Energy impacts proved broader than oil alone
While oil price volatility was expected, the knock‑on effects into LNG, electricity pricing and industrial energy costs were deeper than initially anticipated. The halt at Qatar’s Ras Laffan LNG hub tightened gas markets, increasing power costs for energy‑intensive manufacturing inputs such as cement, steel and aluminium, even in regions physically distant from the conflict.
Logistics stress indicators reached levels not seen since 2022
Global supply‑chain stress measures climbed back toward early‑2022 peaks, reflecting front‑loading, port congestion and reduced effective capacity across multiple routes. UNCTAD’s April rapid assessment highlighted how quickly disruption at Hormuz cascaded beyond energy into trade, finance and manufacturing, increasing the potential risk of a broader and deepening crisis.
From a construction cost perspective, oil prices provide important context. However, they cannot be treated as a single indicator for forecasting material costs. While metals historically showed strong correlation with oil, in recent years demand dynamics have shifted. There remains some similarities, most major materials are now pricing including additional underlying risks.
For example, while oil is a proxy for energy stress, and aluminum is highly sensitive to energy costs, aluminium prices traditionally moved in correlation with oil, as energy-cost pressures triggered smelter curtailments and tightened physical supply, the two commodities have increasingly decoupled due to structural and policy-driven factors.
Copper and oil prices also once moved closely together, as oil costs flowed through mining, processing, and transport. That link has weakened in recent years. Although both are industrial commodities, copper pricing is now shaped primarily by energy‑transition demand such as electric vehicles, data centres, and grid expansion, while oil prices are driven by transport fuel consumption and supply‑side dynamics.
During times of market stress, such as economic downturns or supply disruptions, steel prices can closely track movements in oil prices. This co-movement reflects the shared impact of broader economic factors on both sectors. Despite this correlation, it is important to note that, over the long term, steel pricing is primarily determined by factors unique to the steel industry. Specific supply and demand dynamics, including production levels, inventory management, and regional market conditions, ultimately shape steel price trends.

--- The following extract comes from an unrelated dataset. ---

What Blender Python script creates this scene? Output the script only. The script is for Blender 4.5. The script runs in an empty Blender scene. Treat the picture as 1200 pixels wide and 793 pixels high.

In the below we look at how the conflict has influenced commodity prices over the past month.
Each commodity has been analysed based on some core factors, including raw material inputs, energy intensity, supply concentration, logistics exposure, and demand outlook.
The conflict has not triggered widespread material shortages, but it has reintroduced structural volatility across energy‑linked and import‑dependent construction inputs. Where markets are oversupplied and demand is weak, such as European steel, price escalation is being tempered. Where supply chains are concentrated and logistics‑dependent, such as aluminium and some cementitious materials, risk has amplified more quickly.
To mitigate delivery risk during the conflict, project teams should focus on early protection of the critical path, clear ownership of cost and supply risk, and greater optionality in sourcing and logistics. This starts with identifying critical packages that rely on imported or energy‑intensive inputs and building practical schedule resilience through earlier procurement, added float and avoiding just‑in‑time delivery where exposure is high. At the same time, cost and supply risk should be made explicit and shared, using scenario‑based allowances linked to energy and freight movements and ensuring contracts clearly address surcharges, disruption and force‑majeure events.
In summary, developers and manufacturers should hedge energy exposure, diversify suppliers, and build contractual flexibility into projects to mitigate cost volatility driven by conflict-related disruptions
The key variable to this situation remains duration. Short‑lived disruption is likely to result in continued volatility and programme friction. Prolonged disruption could force a reset of cost baselines and procurement strategies across regions.